The sea lamprey has a very primitive nervous system,
which is easier to mimic than more sophisticated nervous systems. This,
together with the fact that it swims, made the sea lamprey the best candidate
for the project team to base Cyberplasm on.
Once it is developed the Cyberplasm prototype will be
less than 1 cm long. Future versions could potentially be less than 1 mm long
or even built on a nanoscale.
“Nothing matches a living creature’s natural ability to
see and smell its environment and therefore to collect data on what’s going on around
it,” says bioengineer Daniel Frankel, PhD, of Newcastle University,
who is leading the U.K.-based work.
Cyberplasm’s sensors are being developed to respond to
external stimuli by converting them into electronic impulses that are sent to
an electronic ‘brain’ equipped with sophisticated microchips.
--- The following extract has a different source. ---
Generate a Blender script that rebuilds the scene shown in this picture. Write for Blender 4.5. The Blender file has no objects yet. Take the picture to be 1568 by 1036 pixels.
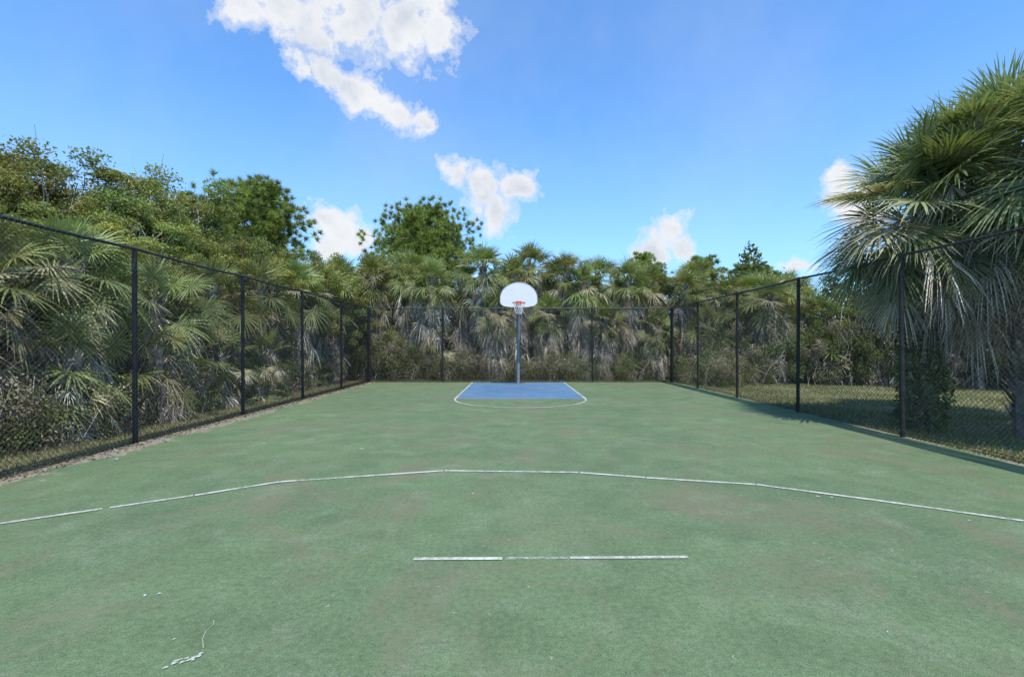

This brain will
then send electronic messages to artificial muscles telling them how to
contract and relax, enabling the robot to navigate its way safely using an
undulating motion.
Similarly, data on the chemical makeup of the robot’s
surroundings can be collected and stored through these systems for later
recovery by the robot’s operators.
Cyberplasm could also represent the first step on the
road to important advances in, for example, advanced prosthetics where living
muscle tissue might be engineered to contract and relax in response to
stimulation from light waves or electronic signals.
“We’re currently developing and
testing Cyberplasm’s individual components,” says Frankel. “We hope to get to
the assembly stage within a couple of years. We believe Cyberplasm could start
being used in real-world situations within five years.”